**Provided data**
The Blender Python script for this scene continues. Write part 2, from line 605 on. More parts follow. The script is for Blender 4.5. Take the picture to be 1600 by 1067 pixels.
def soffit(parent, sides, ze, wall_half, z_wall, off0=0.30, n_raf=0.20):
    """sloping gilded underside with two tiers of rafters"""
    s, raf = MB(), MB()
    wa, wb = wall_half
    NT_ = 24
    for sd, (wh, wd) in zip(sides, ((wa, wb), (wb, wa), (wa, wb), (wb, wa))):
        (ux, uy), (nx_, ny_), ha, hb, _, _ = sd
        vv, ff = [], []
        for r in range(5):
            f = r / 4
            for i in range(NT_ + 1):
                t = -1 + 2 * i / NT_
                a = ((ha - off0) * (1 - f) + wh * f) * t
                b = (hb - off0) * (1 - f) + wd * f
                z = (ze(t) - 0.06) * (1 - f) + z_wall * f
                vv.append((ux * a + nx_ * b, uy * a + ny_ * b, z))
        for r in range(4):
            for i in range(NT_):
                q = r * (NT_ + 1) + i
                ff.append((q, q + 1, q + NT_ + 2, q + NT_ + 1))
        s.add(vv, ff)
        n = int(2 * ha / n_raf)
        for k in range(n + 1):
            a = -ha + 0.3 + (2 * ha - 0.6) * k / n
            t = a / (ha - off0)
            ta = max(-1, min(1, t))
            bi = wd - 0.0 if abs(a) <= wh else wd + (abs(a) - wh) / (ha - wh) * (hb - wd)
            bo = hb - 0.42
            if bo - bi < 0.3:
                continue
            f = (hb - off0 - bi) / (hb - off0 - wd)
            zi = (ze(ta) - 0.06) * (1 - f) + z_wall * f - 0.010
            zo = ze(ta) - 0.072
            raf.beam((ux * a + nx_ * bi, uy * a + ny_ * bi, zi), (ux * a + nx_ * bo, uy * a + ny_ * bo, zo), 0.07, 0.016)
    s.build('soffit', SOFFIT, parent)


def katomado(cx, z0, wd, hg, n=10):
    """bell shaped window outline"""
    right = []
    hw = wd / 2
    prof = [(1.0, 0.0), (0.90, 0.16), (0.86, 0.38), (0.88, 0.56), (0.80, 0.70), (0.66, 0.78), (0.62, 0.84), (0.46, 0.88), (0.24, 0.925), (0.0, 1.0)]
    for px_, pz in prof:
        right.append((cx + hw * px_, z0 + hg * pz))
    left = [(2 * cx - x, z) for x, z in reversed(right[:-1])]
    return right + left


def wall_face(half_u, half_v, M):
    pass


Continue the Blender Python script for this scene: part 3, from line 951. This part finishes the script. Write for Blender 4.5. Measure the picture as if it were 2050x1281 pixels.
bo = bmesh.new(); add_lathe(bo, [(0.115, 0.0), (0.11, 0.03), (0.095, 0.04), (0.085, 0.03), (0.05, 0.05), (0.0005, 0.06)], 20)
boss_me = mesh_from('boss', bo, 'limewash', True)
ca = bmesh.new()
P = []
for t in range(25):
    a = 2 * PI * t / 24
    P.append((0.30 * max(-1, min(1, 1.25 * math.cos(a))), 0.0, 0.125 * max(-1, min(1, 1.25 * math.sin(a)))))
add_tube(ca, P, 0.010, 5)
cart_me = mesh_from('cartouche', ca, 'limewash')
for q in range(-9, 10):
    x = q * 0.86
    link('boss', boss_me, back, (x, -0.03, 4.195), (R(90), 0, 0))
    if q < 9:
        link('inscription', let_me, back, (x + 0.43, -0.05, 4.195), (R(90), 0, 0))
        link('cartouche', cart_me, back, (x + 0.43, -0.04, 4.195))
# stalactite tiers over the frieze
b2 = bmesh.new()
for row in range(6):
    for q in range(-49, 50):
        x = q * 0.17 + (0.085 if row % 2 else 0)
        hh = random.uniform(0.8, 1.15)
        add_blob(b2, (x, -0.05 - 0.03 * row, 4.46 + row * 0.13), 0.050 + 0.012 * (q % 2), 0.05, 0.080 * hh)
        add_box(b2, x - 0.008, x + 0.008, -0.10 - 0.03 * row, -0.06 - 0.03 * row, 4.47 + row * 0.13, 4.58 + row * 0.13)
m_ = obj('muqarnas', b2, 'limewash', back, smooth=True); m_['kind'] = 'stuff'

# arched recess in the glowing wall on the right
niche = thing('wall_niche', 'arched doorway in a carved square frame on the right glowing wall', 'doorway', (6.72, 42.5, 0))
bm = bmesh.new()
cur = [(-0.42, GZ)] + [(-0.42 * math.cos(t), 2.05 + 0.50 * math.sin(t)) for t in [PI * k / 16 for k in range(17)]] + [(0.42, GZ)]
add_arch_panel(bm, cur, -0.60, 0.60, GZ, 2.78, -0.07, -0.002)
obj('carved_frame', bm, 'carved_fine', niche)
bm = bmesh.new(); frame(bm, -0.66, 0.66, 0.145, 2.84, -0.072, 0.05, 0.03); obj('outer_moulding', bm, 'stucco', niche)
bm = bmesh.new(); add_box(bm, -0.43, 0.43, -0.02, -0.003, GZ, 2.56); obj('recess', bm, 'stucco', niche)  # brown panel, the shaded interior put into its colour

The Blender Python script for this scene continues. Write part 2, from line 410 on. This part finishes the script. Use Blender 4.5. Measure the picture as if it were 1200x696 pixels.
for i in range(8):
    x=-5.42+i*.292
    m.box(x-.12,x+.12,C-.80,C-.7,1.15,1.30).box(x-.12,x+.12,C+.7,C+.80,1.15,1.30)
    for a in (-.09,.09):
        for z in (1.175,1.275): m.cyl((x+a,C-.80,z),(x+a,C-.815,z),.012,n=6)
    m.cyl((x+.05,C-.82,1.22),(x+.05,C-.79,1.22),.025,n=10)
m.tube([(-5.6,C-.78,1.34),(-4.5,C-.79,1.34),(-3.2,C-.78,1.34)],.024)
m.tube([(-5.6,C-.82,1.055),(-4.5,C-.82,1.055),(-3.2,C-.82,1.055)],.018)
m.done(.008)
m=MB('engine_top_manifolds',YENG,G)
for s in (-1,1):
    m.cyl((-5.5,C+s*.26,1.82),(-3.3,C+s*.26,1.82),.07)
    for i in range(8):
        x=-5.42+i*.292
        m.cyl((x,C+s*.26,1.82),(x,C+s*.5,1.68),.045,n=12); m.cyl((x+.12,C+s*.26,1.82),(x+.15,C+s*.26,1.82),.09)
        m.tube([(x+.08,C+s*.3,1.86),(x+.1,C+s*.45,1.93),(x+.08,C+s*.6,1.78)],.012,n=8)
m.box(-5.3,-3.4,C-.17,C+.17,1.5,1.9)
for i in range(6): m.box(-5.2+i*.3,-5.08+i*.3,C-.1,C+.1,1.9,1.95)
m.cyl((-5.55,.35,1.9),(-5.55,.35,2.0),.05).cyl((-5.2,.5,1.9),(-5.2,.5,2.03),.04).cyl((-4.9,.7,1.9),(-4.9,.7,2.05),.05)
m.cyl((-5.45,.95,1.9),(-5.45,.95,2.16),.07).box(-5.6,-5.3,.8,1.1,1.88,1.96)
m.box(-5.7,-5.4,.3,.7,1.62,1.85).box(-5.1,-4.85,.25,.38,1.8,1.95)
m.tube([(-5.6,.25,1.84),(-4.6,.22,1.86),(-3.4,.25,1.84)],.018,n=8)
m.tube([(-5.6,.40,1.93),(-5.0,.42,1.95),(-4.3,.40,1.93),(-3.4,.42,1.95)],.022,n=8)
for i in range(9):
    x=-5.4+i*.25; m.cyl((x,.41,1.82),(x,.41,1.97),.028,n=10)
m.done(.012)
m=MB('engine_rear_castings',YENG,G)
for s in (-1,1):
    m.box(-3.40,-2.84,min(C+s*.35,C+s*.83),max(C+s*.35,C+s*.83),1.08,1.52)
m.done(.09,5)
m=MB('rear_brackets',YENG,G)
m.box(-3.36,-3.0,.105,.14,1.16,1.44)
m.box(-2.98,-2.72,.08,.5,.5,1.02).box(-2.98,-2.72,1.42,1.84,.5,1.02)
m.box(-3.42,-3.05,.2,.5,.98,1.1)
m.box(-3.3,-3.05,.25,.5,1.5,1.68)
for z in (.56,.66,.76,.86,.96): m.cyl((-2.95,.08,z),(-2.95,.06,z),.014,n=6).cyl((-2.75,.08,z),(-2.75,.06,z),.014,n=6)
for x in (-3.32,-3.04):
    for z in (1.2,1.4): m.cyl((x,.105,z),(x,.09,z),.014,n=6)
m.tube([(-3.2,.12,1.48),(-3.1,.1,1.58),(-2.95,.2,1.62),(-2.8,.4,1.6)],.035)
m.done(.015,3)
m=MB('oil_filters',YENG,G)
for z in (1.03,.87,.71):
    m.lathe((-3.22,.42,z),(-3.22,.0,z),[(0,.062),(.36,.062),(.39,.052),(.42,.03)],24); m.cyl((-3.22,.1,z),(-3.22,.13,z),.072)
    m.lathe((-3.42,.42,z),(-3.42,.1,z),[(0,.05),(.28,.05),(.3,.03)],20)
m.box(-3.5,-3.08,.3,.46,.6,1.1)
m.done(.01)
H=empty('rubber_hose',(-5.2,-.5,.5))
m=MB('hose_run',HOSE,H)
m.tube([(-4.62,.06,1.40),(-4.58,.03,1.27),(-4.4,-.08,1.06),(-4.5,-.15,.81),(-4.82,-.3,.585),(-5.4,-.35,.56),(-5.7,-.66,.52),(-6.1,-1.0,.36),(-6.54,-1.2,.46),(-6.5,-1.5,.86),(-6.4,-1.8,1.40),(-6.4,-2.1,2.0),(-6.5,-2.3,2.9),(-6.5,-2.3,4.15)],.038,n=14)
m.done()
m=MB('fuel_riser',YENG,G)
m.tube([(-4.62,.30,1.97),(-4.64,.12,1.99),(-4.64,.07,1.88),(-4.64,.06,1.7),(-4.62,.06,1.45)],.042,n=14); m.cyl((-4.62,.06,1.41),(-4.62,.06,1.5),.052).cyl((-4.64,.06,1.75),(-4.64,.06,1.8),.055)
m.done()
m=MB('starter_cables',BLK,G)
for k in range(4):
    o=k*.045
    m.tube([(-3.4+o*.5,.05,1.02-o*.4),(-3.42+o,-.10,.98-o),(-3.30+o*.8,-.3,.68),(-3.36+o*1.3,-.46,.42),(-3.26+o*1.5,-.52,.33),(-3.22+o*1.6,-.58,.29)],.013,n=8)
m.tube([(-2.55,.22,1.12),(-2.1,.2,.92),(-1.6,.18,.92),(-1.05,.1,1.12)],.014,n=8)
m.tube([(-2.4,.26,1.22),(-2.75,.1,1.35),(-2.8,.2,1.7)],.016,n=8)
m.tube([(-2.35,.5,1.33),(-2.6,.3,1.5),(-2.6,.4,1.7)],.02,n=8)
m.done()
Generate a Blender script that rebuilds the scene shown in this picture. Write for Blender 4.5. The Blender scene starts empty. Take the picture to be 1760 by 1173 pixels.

**Work to be completed**
Check each line above for "continues" and return the ones that have it.

**Written answer**
The Blender Python script for this scene continues. Write part 2, from line 605 on. More parts follow. The script is for Blender 4.5. Take the picture to be 1600 by 1067 pixels.
The Blender Python script for this scene continues. Write part 2, from line 410 on. This part finishes the script. Use Blender 4.5. Measure the picture as if it were 1200x696 pixels.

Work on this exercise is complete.